Dubai Marina remains a cynosure of luxury seekers, but more affordable options in nearby JVC are making it an attractive alternative for families and young professionals. Similarly, Dubai South, with its emphasis on sustainability and innovation, is capturing the attention of investors looking for long-term growth. With ongoing infrastructure developments and a commitment to becoming a global trade hub, these areas present lucrative opportunities for those keen on capitalsing on Dubai’s thriving property market.

In 2024, Dubai’s real estate sector shattered records, achieving a remarkable Dh151 billion in total transactions — a 34 per cent increase from the previous year. This growth was largely fueled by off-plan sales, which accounted for 60 per cent of all residential deals. Analysts predict that this momentum will carry into 2025, with property prices expected to rise by 5-8 per cent on average. Luxury hotspots such as Palm Jumeirah and Downtown Dubai may even see spikes of up to 10 per cent, reflecting strong demand and limited supply.

Jumeirah Village Circle is currently the most active area of the market, with almost 12,000 existing and off-plan listings advertised across the market, according to the latest market analysis from eXp Dubai. More than one in 10 (11.3 per cent) of all homes currently listed across the market in Dubai are found within Jumeirah Village Circle, making it the most active segment of the Dubai real estate market at present.

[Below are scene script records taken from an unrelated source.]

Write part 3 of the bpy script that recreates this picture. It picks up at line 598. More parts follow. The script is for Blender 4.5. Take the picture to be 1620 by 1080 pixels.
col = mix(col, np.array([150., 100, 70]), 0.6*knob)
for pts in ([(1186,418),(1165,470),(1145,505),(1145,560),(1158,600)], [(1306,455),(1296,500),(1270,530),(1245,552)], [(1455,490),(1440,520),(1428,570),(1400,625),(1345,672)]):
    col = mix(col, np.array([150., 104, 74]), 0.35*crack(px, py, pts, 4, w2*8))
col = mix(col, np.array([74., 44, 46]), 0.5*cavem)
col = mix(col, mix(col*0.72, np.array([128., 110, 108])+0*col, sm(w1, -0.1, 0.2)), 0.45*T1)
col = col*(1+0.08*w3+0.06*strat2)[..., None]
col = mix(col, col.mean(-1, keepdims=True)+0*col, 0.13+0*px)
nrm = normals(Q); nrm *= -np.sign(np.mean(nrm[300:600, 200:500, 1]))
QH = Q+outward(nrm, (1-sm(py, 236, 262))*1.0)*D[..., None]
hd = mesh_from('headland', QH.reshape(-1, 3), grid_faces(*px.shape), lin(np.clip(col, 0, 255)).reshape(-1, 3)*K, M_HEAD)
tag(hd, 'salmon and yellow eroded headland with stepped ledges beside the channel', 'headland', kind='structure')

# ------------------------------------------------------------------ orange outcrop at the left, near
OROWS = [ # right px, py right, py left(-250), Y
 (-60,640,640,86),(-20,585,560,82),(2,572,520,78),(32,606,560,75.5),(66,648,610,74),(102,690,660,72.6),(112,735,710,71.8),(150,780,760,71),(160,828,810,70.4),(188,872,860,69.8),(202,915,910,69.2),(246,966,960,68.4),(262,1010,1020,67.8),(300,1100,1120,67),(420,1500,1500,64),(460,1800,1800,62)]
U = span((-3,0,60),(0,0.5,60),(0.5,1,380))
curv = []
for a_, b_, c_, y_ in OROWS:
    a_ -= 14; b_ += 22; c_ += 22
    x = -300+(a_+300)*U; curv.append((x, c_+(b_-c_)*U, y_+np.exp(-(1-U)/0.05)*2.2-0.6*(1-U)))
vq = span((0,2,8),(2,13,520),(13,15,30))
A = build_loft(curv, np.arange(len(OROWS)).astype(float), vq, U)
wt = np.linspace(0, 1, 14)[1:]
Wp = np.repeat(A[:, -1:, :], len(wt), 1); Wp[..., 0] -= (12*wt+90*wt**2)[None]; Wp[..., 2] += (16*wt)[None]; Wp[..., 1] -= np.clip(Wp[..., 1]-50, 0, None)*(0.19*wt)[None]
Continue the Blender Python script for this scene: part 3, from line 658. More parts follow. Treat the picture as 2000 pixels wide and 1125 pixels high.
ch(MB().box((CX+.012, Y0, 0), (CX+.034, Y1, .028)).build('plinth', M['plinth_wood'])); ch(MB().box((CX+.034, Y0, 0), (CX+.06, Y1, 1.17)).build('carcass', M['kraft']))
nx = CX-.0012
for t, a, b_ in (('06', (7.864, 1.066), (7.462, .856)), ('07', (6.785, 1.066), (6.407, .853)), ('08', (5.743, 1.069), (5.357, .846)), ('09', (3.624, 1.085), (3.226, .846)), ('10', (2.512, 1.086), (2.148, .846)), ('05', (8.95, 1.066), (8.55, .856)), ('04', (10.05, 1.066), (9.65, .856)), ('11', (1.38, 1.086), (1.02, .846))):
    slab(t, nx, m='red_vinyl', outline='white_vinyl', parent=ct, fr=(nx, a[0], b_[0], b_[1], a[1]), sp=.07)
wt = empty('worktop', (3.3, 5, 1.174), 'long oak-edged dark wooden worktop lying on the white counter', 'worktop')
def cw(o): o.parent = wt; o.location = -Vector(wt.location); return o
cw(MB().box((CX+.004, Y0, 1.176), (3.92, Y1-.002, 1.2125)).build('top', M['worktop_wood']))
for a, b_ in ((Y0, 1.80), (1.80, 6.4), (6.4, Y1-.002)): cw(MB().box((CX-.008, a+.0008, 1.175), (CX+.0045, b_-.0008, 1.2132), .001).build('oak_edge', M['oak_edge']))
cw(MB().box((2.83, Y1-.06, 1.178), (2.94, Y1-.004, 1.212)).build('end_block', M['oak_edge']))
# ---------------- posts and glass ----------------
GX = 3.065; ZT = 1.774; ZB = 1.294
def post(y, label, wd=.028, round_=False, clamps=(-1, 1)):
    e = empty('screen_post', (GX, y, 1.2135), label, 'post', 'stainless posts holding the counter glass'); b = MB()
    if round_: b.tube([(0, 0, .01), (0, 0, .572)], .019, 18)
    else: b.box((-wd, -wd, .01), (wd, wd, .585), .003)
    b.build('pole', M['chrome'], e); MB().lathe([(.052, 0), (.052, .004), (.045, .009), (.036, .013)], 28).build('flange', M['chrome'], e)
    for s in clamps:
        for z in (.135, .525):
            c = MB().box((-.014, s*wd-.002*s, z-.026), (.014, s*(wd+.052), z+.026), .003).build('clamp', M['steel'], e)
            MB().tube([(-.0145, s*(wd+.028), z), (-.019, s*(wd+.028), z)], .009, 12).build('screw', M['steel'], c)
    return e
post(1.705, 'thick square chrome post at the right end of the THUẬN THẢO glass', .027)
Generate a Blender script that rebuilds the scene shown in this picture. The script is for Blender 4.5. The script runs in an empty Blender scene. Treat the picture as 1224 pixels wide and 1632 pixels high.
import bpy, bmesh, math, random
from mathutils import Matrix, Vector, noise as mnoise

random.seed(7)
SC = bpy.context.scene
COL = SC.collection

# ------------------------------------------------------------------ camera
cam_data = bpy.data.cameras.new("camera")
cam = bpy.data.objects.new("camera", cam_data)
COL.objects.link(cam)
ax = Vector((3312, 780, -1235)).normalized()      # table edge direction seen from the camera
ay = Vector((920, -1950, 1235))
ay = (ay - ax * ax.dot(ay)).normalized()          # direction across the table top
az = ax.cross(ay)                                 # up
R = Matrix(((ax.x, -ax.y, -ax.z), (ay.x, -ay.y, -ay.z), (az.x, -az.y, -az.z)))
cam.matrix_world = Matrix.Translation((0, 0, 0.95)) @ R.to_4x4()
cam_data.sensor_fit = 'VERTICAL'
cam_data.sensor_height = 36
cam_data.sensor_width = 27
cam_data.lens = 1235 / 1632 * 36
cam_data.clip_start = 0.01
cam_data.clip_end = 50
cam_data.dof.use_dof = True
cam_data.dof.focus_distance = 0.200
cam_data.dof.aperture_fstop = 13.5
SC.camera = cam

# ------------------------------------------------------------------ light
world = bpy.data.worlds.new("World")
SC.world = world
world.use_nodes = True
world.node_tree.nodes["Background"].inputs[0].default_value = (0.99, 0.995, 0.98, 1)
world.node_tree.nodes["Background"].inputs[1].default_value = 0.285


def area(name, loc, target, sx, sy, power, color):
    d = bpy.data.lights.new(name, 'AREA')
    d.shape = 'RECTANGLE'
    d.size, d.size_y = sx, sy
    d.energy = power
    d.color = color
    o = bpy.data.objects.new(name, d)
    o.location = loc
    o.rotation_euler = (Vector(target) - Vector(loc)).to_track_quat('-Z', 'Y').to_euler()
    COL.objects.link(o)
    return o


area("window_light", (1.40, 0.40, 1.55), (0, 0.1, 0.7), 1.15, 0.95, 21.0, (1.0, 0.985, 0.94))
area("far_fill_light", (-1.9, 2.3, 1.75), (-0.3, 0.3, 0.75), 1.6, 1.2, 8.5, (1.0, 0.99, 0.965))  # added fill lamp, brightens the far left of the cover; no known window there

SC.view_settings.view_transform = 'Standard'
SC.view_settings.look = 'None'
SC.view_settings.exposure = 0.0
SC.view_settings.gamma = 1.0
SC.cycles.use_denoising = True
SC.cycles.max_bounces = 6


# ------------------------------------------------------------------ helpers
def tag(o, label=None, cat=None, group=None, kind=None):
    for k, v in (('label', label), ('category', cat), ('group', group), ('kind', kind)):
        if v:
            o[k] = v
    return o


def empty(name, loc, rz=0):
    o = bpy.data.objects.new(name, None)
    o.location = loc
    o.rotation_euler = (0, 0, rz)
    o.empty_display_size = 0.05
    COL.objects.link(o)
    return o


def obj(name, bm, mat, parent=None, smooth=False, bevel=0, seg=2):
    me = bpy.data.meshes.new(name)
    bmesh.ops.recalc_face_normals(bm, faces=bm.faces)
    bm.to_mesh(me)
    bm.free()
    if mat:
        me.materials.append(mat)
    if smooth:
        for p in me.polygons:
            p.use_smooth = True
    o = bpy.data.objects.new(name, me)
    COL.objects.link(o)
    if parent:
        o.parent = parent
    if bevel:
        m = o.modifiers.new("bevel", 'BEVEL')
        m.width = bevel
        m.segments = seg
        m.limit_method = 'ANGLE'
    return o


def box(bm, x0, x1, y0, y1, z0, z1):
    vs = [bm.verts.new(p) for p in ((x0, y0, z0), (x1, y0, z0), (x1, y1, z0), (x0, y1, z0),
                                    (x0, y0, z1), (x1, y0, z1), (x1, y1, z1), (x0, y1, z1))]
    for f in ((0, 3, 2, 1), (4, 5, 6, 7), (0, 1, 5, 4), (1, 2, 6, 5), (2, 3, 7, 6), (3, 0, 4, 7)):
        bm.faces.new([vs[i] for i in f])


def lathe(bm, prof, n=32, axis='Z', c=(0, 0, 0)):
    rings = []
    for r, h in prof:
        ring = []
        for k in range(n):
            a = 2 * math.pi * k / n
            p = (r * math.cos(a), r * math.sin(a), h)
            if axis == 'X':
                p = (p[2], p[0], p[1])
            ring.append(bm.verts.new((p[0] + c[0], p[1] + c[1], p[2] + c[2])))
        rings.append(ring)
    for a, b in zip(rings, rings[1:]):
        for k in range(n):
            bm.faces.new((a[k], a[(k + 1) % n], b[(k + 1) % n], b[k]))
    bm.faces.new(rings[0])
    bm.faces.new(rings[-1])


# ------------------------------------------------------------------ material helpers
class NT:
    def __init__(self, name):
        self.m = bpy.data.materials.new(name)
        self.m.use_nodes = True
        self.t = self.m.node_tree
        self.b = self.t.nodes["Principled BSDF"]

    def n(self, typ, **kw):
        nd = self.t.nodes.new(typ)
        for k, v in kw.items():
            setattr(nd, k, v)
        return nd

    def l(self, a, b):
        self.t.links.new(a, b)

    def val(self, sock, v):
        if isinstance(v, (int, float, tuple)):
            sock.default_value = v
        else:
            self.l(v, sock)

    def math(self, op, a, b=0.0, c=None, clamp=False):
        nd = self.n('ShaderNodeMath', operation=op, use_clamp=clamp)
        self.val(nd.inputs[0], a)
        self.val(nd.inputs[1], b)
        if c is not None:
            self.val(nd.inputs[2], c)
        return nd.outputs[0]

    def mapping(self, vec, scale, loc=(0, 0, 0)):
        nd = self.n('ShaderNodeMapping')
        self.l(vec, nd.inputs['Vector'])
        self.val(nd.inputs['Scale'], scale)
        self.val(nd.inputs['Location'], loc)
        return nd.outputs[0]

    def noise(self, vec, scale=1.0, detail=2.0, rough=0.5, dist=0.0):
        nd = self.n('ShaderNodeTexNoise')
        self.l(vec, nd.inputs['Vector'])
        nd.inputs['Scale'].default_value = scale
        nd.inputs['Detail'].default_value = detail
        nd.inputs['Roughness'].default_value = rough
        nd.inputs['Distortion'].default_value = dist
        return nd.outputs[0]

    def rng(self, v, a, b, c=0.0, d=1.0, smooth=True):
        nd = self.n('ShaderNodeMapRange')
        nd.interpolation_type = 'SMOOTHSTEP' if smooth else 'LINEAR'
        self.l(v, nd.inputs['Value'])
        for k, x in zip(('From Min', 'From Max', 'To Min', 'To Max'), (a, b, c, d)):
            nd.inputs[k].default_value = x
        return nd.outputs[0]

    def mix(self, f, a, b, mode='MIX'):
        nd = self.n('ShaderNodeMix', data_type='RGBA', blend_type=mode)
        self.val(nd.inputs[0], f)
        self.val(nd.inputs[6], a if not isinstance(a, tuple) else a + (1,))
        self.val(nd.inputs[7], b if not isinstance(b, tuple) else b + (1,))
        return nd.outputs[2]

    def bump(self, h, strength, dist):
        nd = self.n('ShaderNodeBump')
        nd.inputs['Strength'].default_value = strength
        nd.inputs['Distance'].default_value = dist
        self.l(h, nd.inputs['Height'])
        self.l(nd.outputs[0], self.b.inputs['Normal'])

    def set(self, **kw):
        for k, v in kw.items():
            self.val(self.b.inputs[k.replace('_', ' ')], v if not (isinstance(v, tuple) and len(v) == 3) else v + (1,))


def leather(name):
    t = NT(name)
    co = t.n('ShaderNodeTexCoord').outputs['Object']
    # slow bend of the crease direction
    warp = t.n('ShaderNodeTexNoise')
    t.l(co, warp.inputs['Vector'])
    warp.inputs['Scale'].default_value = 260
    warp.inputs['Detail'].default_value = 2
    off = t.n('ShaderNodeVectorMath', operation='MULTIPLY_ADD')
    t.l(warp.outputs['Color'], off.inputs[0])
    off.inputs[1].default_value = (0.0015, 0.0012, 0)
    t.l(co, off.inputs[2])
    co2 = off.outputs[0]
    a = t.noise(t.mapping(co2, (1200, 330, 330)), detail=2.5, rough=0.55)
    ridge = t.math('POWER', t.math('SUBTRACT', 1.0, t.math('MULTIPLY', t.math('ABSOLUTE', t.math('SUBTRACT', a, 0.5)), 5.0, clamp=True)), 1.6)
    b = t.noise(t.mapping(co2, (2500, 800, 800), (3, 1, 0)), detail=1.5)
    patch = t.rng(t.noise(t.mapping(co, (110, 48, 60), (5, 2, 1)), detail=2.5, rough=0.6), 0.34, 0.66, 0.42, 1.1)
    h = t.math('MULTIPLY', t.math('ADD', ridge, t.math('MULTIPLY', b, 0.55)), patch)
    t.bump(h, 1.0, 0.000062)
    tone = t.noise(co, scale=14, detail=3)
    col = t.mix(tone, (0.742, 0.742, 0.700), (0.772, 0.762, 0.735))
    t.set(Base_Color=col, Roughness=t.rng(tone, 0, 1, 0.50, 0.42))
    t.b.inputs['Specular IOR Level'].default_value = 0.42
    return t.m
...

V. Sivaprasad, chairman of Condor Developers, said the market’s momentum is expected to persist in 2025 on the back of strategic government policies, technological advancements, and an influx of foreign capital. “The off-plan market, in particular, is becoming a vital engine for growth, offering developers and investors alike a wealth of opportunities. Areas like Dubai South and JVC not only offer competitive pricing but also promise long-term returns, making them attractive options for both investors and end-users alike,” V. Sivaprasad said.

The resurgence of the off-plan segment is underpinned by attractive developer incentives and regulatory frameworks. Flexible payment plans, some requiring as little as 1.0 per cent upfront, have democratized access to real estate in Dubai. This accessibility is particularly beneficial for first-time buyers and those looking to escape rising rental costs.

These factors, coupled with high rental yields and capital appreciation potential, make Dubai’s off-plan market an attractive proposition. “Dubai’s off-plan market will remain strong in 2025, driven by investor confidence, economic growth, and international demand.”

With flexible and affordable payment plans, Dubai is poised for a remarkable surge in both end-users and investors securing their dream properties, he said. Emerging hotspots like Meydan, Dubai Islands, and Jebel Ali have already demonstrated strong capital gains this year, reflecting heightened interest and investment.

Dubai South, often referred to as the “next frontier,” offers apartments starting at Dh300,000, with rental yields averaging 6–8 per cent. MBR City, a hub for luxury villas and townhouses, recorded transactions worth Dh2.4 billion in 2024, driven by its proximity to Downtown Dubai. JVC has emerged as an affordable yet amenity-rich area, experiencing a 12 per cent surge in rental demand in 2024, with yields reaching 8.0 per cent. Dubai Creek Harbour, known for its waterfront properties, has appreciated by 15 per cent since 2023, bolstered by landmark developments like the Dubai Creek Tower.